(Information shown)

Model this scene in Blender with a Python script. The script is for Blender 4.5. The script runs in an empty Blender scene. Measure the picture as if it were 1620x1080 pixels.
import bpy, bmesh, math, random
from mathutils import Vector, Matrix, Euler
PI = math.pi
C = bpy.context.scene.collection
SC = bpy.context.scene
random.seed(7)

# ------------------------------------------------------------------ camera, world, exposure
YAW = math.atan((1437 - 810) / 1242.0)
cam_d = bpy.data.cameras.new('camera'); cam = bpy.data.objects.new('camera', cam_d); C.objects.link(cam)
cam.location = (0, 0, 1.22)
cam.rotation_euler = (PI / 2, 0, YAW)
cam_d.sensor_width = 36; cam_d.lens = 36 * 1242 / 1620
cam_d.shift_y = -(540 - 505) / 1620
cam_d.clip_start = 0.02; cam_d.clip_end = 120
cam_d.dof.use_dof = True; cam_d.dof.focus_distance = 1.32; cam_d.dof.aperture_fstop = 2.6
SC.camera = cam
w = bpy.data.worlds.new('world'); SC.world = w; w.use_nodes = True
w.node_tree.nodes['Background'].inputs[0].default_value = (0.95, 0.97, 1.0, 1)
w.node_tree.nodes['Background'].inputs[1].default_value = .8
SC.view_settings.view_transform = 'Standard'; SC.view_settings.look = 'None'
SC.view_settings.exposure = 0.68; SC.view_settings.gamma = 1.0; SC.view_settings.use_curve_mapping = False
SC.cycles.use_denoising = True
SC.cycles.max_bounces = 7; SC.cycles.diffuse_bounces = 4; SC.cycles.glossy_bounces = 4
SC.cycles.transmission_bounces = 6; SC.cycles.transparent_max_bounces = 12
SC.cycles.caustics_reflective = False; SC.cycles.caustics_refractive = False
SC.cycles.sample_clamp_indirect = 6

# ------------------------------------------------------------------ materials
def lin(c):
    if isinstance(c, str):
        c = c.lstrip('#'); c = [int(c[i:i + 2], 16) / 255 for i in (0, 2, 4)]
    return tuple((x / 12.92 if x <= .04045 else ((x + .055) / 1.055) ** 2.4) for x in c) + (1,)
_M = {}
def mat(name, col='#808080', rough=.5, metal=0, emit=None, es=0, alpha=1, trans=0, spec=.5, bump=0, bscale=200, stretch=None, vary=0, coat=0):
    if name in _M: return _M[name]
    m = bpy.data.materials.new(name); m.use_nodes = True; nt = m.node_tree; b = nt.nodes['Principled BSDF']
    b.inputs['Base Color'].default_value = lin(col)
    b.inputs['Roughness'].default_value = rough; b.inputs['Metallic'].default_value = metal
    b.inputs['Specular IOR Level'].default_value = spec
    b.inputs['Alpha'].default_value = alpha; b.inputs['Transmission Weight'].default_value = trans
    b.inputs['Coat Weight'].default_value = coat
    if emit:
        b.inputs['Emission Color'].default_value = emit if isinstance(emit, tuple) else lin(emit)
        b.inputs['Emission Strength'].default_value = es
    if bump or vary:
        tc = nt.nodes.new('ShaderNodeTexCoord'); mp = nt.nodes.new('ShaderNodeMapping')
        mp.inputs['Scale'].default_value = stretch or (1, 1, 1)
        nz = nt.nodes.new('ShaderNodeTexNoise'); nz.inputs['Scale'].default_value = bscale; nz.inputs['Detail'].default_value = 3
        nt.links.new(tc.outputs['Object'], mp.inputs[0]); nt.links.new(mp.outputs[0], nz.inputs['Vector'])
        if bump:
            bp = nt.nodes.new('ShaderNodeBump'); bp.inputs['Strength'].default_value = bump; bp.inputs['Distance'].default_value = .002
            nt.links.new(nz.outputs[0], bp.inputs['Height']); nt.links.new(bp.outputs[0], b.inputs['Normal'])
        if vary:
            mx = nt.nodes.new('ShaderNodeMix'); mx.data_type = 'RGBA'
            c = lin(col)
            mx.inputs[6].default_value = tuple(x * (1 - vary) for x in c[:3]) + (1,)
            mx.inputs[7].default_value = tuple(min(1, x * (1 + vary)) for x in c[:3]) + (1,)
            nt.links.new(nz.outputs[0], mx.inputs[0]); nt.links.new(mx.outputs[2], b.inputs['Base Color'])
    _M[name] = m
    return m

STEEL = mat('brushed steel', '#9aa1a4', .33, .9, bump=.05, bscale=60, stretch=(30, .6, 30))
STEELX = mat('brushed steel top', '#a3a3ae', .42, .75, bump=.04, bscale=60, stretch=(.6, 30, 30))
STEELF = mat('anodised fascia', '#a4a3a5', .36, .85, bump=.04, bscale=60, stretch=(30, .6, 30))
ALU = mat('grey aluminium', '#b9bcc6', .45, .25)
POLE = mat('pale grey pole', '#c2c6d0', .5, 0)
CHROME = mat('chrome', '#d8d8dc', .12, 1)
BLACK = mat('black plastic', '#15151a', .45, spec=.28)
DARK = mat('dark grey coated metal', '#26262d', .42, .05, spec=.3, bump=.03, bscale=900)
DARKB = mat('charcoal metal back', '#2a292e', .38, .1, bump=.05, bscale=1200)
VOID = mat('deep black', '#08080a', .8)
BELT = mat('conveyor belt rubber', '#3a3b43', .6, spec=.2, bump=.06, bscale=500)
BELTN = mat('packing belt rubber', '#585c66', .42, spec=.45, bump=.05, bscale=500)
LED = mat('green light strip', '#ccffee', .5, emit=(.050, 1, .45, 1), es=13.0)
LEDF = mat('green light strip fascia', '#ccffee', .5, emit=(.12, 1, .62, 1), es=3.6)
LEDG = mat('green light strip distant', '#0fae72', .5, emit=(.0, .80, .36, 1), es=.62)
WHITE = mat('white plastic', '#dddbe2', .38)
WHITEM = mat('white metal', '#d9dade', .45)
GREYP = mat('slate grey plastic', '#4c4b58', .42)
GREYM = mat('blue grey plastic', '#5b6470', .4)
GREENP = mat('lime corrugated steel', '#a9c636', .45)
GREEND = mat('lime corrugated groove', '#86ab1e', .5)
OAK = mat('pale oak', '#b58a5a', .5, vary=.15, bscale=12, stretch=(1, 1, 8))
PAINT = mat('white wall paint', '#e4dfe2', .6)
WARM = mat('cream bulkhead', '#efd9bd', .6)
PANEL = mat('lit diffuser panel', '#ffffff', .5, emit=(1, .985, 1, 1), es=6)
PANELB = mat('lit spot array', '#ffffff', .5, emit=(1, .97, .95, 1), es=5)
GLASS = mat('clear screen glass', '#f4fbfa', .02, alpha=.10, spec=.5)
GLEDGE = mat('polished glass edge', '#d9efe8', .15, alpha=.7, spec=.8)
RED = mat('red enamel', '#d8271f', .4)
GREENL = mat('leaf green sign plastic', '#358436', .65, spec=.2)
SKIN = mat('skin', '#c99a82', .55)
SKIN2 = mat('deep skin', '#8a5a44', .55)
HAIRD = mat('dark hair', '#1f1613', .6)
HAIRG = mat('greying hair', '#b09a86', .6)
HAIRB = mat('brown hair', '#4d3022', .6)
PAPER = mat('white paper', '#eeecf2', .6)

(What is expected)
All of the data must be returned exactly.

(Result)
Model this scene in Blender with a Python script. The script is for Blender 4.5. The script runs in an empty Blender scene. Measure the picture as if it were 1620x1080 pixels.
import bpy, bmesh, math, random
from mathutils import Vector, Matrix, Euler
PI = math.pi
C = bpy.context.scene.collection
SC = bpy.context.scene
random.seed(7)

# ------------------------------------------------------------------ camera, world, exposure
YAW = math.atan((1437 - 810) / 1242.0)
cam_d = bpy.data.cameras.new('camera'); cam = bpy.data.objects.new('camera', cam_d); C.objects.link(cam)
cam.location = (0, 0, 1.22)
cam.rotation_euler = (PI / 2, 0, YAW)
cam_d.sensor_width = 36; cam_d.lens = 36 * 1242 / 1620
cam_d.shift_y = -(540 - 505) / 1620
cam_d.clip_start = 0.02; cam_d.clip_end = 120
cam_d.dof.use_dof = True; cam_d.dof.focus_distance = 1.32; cam_d.dof.aperture_fstop = 2.6
SC.camera = cam
w = bpy.data.worlds.new('world'); SC.world = w; w.use_nodes = True
w.node_tree.nodes['Background'].inputs[0].default_value = (0.95, 0.97, 1.0, 1)
w.node_tree.nodes['Background'].inputs[1].default_value = .8
SC.view_settings.view_transform = 'Standard'; SC.view_settings.look = 'None'
SC.view_settings.exposure = 0.68; SC.view_settings.gamma = 1.0; SC.view_settings.use_curve_mapping = False
SC.cycles.use_denoising = True
SC.cycles.max_bounces = 7; SC.cycles.diffuse_bounces = 4; SC.cycles.glossy_bounces = 4
SC.cycles.transmission_bounces = 6; SC.cycles.transparent_max_bounces = 12
SC.cycles.caustics_reflective = False; SC.cycles.caustics_refractive = False
SC.cycles.sample_clamp_indirect = 6

# ------------------------------------------------------------------ materials
def lin(c):
    if isinstance(c, str):
        c = c.lstrip('#'); c = [int(c[i:i + 2], 16) / 255 for i in (0, 2, 4)]
    return tuple((x / 12.92 if x <= .04045 else ((x + .055) / 1.055) ** 2.4) for x in c) + (1,)
_M = {}
def mat(name, col='#808080', rough=.5, metal=0, emit=None, es=0, alpha=1, trans=0, spec=.5, bump=0, bscale=200, stretch=None, vary=0, coat=0):
    if name in _M: return _M[name]
    m = bpy.data.materials.new(name); m.use_nodes = True; nt = m.node_tree; b = nt.nodes['Principled BSDF']
    b.inputs['Base Color'].default_value = lin(col)
    b.inputs['Roughness'].default_value = rough; b.inputs['Metallic'].default_value = metal
    b.inputs['Specular IOR Level'].default_value = spec
    b.inputs['Alpha'].default_value = alpha; b.inputs['Transmission Weight'].default_value = trans
    b.inputs['Coat Weight'].default_value = coat
    if emit:
        b.inputs['Emission Color'].default_value = emit if isinstance(emit, tuple) else lin(emit)
        b.inputs['Emission Strength'].default_value = es
    if bump or vary:
        tc = nt.nodes.new('ShaderNodeTexCoord'); mp = nt.nodes.new('ShaderNodeMapping')
        mp.inputs['Scale'].default_value = stretch or (1, 1, 1)
        nz = nt.nodes.new('ShaderNodeTexNoise'); nz.inputs['Scale'].default_value = bscale; nz.inputs['Detail'].default_value = 3
        nt.links.new(tc.outputs['Object'], mp.inputs[0]); nt.links.new(mp.outputs[0], nz.inputs['Vector'])
        if bump:
            bp = nt.nodes.new('ShaderNodeBump'); bp.inputs['Strength'].default_value = bump; bp.inputs['Distance'].default_value = .002
            nt.links.new(nz.outputs[0], bp.inputs['Height']); nt.links.new(bp.outputs[0], b.inputs['Normal'])
        if vary:
            mx = nt.nodes.new('ShaderNodeMix'); mx.data_type = 'RGBA'
            c = lin(col)
            mx.inputs[6].default_value = tuple(x * (1 - vary) for x in c[:3]) + (1,)
            mx.inputs[7].default_value = tuple(min(1, x * (1 + vary)) for x in c[:3]) + (1,)
            nt.links.new(nz.outputs[0], mx.inputs[0]); nt.links.new(mx.outputs[2], b.inputs['Base Color'])
    _M[name] = m
    return m

STEEL = mat('brushed steel', '#9aa1a4', .33, .9, bump=.05, bscale=60, stretch=(30, .6, 30))
STEELX = mat('brushed steel top', '#a3a3ae', .42, .75, bump=.04, bscale=60, stretch=(.6, 30, 30))
STEELF = mat('anodised fascia', '#a4a3a5', .36, .85, bump=.04, bscale=60, stretch=(30, .6, 30))
ALU = mat('grey aluminium', '#b9bcc6', .45, .25)
POLE = mat('pale grey pole', '#c2c6d0', .5, 0)
CHROME = mat('chrome', '#d8d8dc', .12, 1)
BLACK = mat('black plastic', '#15151a', .45, spec=.28)
DARK = mat('dark grey coated metal', '#26262d', .42, .05, spec=.3, bump=.03, bscale=900)
DARKB = mat('charcoal metal back', '#2a292e', .38, .1, bump=.05, bscale=1200)
VOID = mat('deep black', '#08080a', .8)
BELT = mat('conveyor belt rubber', '#3a3b43', .6, spec=.2, bump=.06, bscale=500)
BELTN = mat('packing belt rubber', '#585c66', .42, spec=.45, bump=.05, bscale=500)
LED = mat('green light strip', '#ccffee', .5, emit=(.050, 1, .45, 1), es=13.0)
LEDF = mat('green light strip fascia', '#ccffee', .5, emit=(.12, 1, .62, 1), es=3.6)
LEDG = mat('green light strip distant', '#0fae72', .5, emit=(.0, .80, .36, 1), es=.62)
WHITE = mat('white plastic', '#dddbe2', .38)
WHITEM = mat('white metal', '#d9dade', .45)
GREYP = mat('slate grey plastic', '#4c4b58', .42)
GREYM = mat('blue grey plastic', '#5b6470', .4)
GREENP = mat('lime corrugated steel', '#a9c636', .45)
GREEND = mat('lime corrugated groove', '#86ab1e', .5)
OAK = mat('pale oak', '#b58a5a', .5, vary=.15, bscale=12, stretch=(1, 1, 8))
PAINT = mat('white wall paint', '#e4dfe2', .6)
WARM = mat('cream bulkhead', '#efd9bd', .6)
PANEL = mat('lit diffuser panel', '#ffffff', .5, emit=(1, .985, 1, 1), es=6)
PANELB = mat('lit spot array', '#ffffff', .5, emit=(1, .97, .95, 1), es=5)
GLASS = mat('clear screen glass', '#f4fbfa', .02, alpha=.10, spec=.5)
GLEDGE = mat('polished glass edge', '#d9efe8', .15, alpha=.7, spec=.8)
RED = mat('red enamel', '#d8271f', .4)
GREENL = mat('leaf green sign plastic', '#358436', .65, spec=.2)
SKIN = mat('skin', '#c99a82', .55)
SKIN2 = mat('deep skin', '#8a5a44', .55)
HAIRD = mat('dark hair', '#1f1613', .6)
HAIRG = mat('greying hair', '#b09a86', .6)
HAIRB = mat('brown hair', '#4d3022', .6)
PAPER = mat('white paper', '#eeecf2', .6)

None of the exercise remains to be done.